Während der Beweis für diese Aussage erst in der Zukunft erbracht werden kann, bestätigen sich die wissenschaftlichen Vorhersagen über das Fortschreiten des Klimawandels Jahr für Jahr. Meist waren die getroffenen Prognosen sogar zu konservativ und die realen Veränderungen schneller und schwerwiegender.
Die Wissenschaft wird weiterhin Soll- und Ist-Zustand vergleichen und Empfehlungen aussprechen. Was sich ändern wird, ist die Hoffnung, dass man unzureichende politische Entscheidungen irgendwann in der Zukunft noch wird ausbessern können. Das wird nicht mehr gelingen.”
Dr. Simon-Schäfer-Stradowsky, Geschäftsführer des IKEM:
„Der Sachstandsbericht zeigt, dass die Instrumente zur Begrenzung des Klimawandels bereits seit Langem bekannt sind. Sei es der massive Ausbau erneuerbarer Energien, ein wirkungsvoller CO2-Preis, der Ausstieg aus Kohle und fossilem Gas oder die Dekarbonisierung unserer Mobilität. Gerade in Deutschland haben wir diese Ansätze trotz besseren Wissens in den letzten Jahren nur halbherzig genutzt.

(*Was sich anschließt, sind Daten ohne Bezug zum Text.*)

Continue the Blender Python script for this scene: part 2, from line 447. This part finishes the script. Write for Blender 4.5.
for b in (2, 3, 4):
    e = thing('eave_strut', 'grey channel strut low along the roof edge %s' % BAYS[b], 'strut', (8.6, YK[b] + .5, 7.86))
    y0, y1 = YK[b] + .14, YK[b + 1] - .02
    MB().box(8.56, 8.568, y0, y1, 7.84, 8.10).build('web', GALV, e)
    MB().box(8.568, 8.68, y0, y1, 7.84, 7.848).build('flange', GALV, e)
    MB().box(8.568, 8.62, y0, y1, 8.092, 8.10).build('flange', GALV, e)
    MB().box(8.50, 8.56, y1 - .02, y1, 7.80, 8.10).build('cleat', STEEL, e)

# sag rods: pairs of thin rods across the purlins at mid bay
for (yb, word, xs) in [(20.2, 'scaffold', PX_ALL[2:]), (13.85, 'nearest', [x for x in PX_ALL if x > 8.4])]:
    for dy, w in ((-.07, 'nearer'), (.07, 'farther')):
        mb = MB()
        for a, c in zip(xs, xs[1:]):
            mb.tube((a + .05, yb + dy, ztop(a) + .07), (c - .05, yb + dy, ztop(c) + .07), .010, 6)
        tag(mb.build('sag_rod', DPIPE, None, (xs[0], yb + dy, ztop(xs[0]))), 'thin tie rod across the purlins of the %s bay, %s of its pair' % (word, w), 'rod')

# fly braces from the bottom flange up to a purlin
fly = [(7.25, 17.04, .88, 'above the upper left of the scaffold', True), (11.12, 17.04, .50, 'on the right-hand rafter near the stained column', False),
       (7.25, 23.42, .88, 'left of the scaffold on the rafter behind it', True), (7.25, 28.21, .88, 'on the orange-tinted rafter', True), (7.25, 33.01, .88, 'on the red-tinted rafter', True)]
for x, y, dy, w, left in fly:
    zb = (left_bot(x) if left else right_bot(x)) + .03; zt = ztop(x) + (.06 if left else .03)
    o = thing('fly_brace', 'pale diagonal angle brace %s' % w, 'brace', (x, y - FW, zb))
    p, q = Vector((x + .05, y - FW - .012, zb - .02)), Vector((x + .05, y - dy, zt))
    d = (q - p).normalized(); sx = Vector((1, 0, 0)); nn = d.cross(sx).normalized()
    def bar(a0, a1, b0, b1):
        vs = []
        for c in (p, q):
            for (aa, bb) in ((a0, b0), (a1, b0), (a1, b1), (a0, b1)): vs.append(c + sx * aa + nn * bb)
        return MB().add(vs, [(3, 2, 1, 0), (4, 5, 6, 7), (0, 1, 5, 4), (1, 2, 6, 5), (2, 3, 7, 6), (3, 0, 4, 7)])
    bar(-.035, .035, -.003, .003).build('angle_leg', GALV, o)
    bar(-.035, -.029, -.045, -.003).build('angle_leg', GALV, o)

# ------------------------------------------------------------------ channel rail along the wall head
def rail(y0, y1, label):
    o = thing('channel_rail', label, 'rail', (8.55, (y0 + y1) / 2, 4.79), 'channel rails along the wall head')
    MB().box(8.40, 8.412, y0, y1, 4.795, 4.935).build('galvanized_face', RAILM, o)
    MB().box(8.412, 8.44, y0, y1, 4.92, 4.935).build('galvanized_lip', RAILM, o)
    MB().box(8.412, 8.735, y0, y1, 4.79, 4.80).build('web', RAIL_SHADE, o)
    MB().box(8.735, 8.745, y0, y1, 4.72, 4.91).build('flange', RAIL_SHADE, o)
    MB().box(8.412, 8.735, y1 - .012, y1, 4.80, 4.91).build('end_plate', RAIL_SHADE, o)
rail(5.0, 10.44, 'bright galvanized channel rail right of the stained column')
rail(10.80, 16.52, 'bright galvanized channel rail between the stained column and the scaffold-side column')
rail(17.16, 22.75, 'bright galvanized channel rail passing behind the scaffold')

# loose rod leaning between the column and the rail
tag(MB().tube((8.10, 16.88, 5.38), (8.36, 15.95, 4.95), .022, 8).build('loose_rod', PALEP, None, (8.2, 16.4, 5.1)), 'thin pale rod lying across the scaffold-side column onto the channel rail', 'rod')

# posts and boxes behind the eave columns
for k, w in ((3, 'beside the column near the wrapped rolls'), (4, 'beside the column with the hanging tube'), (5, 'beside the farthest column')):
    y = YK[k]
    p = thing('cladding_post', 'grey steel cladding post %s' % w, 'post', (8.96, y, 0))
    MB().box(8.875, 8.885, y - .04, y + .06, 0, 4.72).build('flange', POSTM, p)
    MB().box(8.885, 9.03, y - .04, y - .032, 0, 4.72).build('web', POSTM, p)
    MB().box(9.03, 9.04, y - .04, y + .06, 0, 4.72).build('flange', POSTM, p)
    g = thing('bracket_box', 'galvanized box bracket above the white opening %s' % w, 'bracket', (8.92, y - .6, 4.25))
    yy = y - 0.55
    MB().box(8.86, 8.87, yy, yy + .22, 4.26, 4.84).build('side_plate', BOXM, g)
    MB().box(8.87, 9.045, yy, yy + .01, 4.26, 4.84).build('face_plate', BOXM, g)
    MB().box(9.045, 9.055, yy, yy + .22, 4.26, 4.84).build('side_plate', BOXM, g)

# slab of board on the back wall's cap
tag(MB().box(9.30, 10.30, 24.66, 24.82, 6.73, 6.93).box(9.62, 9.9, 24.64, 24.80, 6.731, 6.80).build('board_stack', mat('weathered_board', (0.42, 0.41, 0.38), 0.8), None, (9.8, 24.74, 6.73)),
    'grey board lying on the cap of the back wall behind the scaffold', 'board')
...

Der Ausbau der Windenergie wurde, ebenso wie der Ausbau von Photovoltaik, an vielen Stellen bewusst behindert. Der eingeführte CO2-Preis ist bisher so niedrig, dass er wirkungslos bleibt. Der Ausstieg aus der Kohle kommt zu spät, die Gaswende hat nicht einmal begonnen – stattdessen gab es 2021 in Deutschland so viele erdgasbetriebene Heizungen wie nie zuvor. Auch der Verkehrssektor hat nichts zur Treibhausgassenkung beigetragen, im Gegenteil, er ist der einzige Sektor, in dem der Ausstoß sogar angestiegen ist.
Was uns jetzt fehlt ist Zeit, die Maßnahmen umzusetzen – das macht der sechste Sachstandsbericht sehr klar deutlich. Die Politik muss handeln und endlich Reformen auf den Weg bringen, die uns wirklich auf 1,5-Grad-Kurs bringen, denn wir können uns keine weiteren Verzögerungen leisten. Wer jetzt Reformen verwässert, nimmt eine Erderwärmung über 1,5-Grad bewusst in Kauf.”